Arife günü, Taşkent’ten trenle Türkistan şehrine yani eski Yas’a hareket ettik. Ti­mur devrinin büyük mimari âbidelerinden olan Hoca Ahmed Yesevi camii’ni ziyaret etmek istiyorduk. M. Xl.nci asırda, Yas’ da doğan Ahmed Yesevi’nin, Türklerin İslâmiyeti kabul etmesinde tesiri olmuş. “Türkedir imanım” diyen büyük şair ve sufinin, Orta Asya halkının mânevi haya­tında mevkii yüksekdir. Yesevî tesirleri Türkiye’de de, Bektaşi, Halveti ve Nakşibendilik gibi tarikatlarda müşahede edi­lirdi. Tasavvuf an’anesinde Türk ırkından olan sufilerin, ruhi miraçlarının bir safhasında, Hoca Ahmed’e muhak­kak rastladıktan rivayet edilirmiş. Şalı İsmail’in, mağlûb ettiği Özbek ordusu, felâket ve tehlike anında, “Türkistan’da mezar buldum mena” diyen şairin tür­besi yanında melce aramış. “Hazret-i Türkistan” tesmiye edilen velinin yattığı Yas şehrine, asırlardan beri, sadece Tür­kistan denmektedir. Bugünkü Türkistan halkı kendisinden “Hazreti Sultan” diye bahseder.

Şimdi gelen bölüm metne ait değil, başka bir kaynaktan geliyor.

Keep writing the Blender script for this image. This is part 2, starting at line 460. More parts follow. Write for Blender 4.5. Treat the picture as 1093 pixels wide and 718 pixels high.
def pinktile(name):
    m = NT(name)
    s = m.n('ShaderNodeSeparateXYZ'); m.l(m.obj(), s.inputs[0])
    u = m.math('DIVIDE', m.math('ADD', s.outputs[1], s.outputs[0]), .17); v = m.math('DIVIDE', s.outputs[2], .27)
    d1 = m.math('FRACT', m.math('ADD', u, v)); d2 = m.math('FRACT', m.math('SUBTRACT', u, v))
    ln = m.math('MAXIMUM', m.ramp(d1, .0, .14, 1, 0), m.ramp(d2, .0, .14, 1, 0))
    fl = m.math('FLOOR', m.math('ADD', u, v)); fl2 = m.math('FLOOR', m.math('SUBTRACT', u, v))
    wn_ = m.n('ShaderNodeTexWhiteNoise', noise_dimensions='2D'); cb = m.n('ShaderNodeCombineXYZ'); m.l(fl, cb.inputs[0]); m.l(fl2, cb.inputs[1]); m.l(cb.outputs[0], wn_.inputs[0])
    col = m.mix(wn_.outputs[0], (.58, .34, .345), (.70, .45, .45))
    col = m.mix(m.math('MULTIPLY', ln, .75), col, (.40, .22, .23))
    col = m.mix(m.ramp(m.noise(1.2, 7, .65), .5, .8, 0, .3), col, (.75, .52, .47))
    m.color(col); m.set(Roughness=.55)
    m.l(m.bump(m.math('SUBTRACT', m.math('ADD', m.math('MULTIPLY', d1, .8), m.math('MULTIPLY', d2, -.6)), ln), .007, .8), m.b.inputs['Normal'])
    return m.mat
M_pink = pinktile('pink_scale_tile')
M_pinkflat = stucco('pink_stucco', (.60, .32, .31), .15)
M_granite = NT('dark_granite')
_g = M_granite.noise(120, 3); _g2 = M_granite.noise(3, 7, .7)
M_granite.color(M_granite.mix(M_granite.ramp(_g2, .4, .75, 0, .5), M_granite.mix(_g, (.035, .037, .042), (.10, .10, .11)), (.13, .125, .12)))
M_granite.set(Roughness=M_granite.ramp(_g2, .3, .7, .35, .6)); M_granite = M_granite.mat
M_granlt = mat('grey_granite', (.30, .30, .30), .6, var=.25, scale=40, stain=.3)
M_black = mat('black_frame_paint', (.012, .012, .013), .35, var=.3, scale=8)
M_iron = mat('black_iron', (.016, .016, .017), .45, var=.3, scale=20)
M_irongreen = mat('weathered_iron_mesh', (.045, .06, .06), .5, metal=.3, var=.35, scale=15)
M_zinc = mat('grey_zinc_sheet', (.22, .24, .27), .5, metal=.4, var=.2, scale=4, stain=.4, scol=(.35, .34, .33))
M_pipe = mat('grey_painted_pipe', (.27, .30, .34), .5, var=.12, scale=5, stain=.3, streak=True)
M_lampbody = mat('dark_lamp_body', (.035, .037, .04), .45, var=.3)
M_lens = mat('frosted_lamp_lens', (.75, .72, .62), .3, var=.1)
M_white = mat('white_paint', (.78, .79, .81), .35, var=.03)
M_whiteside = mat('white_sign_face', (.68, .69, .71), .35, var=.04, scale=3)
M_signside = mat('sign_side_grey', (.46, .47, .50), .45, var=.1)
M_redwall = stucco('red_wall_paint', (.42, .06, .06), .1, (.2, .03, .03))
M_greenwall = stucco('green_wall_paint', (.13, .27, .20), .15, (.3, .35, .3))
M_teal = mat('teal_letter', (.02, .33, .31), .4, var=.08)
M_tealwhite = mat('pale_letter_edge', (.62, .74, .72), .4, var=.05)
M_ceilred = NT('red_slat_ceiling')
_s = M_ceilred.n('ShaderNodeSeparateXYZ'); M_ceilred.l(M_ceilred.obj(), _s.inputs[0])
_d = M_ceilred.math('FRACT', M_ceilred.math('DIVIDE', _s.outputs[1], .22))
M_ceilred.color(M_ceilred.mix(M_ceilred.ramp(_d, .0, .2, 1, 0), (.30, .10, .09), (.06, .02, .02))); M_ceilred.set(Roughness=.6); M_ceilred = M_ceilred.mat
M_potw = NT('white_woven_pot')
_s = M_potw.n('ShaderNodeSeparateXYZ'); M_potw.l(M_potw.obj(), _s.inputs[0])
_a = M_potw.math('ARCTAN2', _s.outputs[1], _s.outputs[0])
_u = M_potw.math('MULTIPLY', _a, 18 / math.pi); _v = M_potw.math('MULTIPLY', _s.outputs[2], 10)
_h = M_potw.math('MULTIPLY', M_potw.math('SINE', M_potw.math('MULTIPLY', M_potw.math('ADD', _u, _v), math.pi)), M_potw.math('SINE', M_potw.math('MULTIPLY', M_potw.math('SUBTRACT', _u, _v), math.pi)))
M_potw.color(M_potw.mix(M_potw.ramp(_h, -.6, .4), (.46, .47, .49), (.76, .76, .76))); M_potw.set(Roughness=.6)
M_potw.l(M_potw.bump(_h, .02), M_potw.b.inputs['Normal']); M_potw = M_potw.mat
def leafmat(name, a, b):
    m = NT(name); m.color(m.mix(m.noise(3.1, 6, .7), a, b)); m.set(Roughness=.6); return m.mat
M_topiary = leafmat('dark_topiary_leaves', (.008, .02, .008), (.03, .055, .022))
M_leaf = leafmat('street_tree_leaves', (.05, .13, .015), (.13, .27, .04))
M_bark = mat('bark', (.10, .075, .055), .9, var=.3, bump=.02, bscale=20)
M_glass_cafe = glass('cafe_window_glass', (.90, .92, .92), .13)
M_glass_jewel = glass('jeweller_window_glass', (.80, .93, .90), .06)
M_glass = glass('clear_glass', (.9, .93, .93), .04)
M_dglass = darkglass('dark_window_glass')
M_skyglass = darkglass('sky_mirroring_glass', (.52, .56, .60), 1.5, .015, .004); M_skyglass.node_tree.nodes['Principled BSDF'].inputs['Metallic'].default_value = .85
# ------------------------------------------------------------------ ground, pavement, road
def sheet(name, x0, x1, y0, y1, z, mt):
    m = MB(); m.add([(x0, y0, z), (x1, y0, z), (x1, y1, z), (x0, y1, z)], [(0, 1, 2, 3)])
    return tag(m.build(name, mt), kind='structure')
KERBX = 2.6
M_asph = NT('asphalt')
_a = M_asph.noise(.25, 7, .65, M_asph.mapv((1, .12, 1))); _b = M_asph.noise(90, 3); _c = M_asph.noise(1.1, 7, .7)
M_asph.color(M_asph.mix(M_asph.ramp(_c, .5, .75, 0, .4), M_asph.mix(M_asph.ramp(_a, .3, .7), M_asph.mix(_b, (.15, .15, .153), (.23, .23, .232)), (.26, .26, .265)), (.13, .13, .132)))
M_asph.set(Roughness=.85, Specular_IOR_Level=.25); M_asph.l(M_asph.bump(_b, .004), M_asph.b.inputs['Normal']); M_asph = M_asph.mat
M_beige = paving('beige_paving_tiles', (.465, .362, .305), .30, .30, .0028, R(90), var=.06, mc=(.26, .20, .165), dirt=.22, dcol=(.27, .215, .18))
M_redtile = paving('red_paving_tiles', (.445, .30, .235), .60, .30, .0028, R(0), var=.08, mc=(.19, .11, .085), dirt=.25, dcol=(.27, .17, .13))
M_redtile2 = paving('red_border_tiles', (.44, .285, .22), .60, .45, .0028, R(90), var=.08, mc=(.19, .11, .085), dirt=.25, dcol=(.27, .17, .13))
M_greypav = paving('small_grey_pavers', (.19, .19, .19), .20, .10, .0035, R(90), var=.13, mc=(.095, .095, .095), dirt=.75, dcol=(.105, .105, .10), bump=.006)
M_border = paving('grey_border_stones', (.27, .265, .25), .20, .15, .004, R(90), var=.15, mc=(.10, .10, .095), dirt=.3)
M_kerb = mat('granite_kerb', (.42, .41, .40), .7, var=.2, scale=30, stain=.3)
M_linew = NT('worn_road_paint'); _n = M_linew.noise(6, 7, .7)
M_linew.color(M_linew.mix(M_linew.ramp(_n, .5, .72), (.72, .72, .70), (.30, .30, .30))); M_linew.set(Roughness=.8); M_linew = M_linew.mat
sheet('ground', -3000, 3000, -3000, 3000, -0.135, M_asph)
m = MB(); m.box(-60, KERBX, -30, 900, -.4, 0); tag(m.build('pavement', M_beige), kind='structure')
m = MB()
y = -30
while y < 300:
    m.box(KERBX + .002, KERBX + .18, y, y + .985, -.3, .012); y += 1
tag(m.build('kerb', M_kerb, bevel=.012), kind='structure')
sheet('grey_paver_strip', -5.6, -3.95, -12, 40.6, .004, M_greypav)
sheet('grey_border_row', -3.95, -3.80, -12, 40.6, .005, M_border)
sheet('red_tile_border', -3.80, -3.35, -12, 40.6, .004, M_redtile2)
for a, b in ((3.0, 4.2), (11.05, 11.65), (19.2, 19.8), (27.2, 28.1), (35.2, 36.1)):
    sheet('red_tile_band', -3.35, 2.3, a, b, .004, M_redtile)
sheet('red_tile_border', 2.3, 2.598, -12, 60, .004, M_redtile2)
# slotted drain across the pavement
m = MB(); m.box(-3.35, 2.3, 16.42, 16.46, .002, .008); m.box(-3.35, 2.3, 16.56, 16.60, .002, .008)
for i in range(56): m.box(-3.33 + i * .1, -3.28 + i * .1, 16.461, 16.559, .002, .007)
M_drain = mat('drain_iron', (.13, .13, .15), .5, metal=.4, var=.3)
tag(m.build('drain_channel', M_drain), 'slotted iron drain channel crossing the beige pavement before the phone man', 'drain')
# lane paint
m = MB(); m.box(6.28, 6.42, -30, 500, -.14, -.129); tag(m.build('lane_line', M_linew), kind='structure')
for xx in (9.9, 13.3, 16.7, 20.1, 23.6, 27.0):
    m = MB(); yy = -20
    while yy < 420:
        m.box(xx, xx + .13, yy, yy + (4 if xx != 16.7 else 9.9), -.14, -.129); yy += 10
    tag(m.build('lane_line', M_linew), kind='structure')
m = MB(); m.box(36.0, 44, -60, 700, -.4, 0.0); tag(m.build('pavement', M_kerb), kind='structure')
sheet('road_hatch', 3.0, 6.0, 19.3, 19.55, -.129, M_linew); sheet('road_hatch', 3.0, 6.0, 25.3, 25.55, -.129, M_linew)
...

Hoca Ahmed Yesevi divanı esrarlı bir eserdir. Şair hayatının safahatını, hattâ ölümünü anlatır. Bu son nokta, muhtelif surette tefsir edilmiş. Divan’ın Hoca Ahmed’in kendisi tarafından yazıldığı farzedilen kısmının mütalâasından sonra, şöyle bir tefsir de mümkün görüle­bilir: Bütün eski sufiler gibi, Hazreti Muhammed’e mânen yaklaşabilmek için, Peygamber’in geçdiği ruhî hallerden, Hoca Ahmed’in de geçmiye gayret ettiği anlaşılır. Netekim, fakirlik, riyazet, mer­hamet, tevekkül ve hicret, Hoca Ahmed’in de hayatının merhaleleridir. Hoca Ahmed, mürşidi Aslan Baba rüyada görünüp kendisini vatana geri çağırıncaya kadar, gurbetde hasret çektiğini anlatır. Şair, 63 yaşına, yani Hazreti Muhammed’in öldüğü yaşa varınca, onun matemini tutmak için, yer altına kadem basdığını söyler, ve ölümün öte­sindeki vukuatı hikâye eder. Yesevi der­vişlerinin yer altında çile doldurduğu hakkında malûmatın bazı el yazmala­rında görüldüğünü, müsteşriklerimizden Dr. Tahsin Yazıcı’dan öğrendim. Böy­lece, Hoca Ahmed’in “ölüm” tesmiye ettiği vaziyet, yeraltında çileye girmek olabilir. Bu faraziye takib edilirse, divanda anlatılan bad’el-mevt hadisele­rin, çile esnasında karanlıkda cereyan ettiği düşünülebilir. Hazreti Muhammed’ in, “Ölüm size gelmeden, ölünüz” hadî­sini tatbik eden bir kimse, esasen dünyevi düşüncelere ölmüşdiir.
“Mezar”da dahi, Hoca Ahmed Tür­kistan halkını düşünmüş. Onları bir İslâm cemaatı şeklinde toplamıya gayret ederken, bazan yeise düşdüğü Divan’da okunur. Bir şiirinde, mezarda iken baş ucuna gelen Hazreti Muhammed, kendi­sine şöyle der:

“Ümmet dedin, eya ferzend, nerde ümmet”?

“Ümmet dedi, içim doldu dağ ve hasret.”

Türkistan şehri, Taşkent’in 270 kilo­metre şimalinde, Kazakistan Cumhuriye­tindedir. Mavi dağların çerçevelediği bir ovada, ekseriyeti kerpiç olan evlerden müteşekkil, 15 bin kadar nüfuslu bir kasabadır. Trenimiz, Türkistan’a bayra­mın ilk günü, sabahleyin erkenden vardı. Bulunduğumuz vâsi ovada, Hoca Ahmed âbidesi, yüksek piştak ve kubbe- lerile en uzaklardan görülüyordu. O gün bayramın ilk günü olduğu için çok kim­seler Bayram namazını Ahmed Yesevi’ nin yanında kılmağa, uzak yerlerden günü birlik gelmişler. Cami kapalı oldu­ğundan, binanın etrafında yayılan ovada, gün doğarken, 16000 kişi Bayram nama­zını kılmış. Erkek, kadın, ihtiyarlar ve gençler varmış. Gençler, bütün sene namaz kılmadıkları halde, Bayram namazını kaçırmazlarmış.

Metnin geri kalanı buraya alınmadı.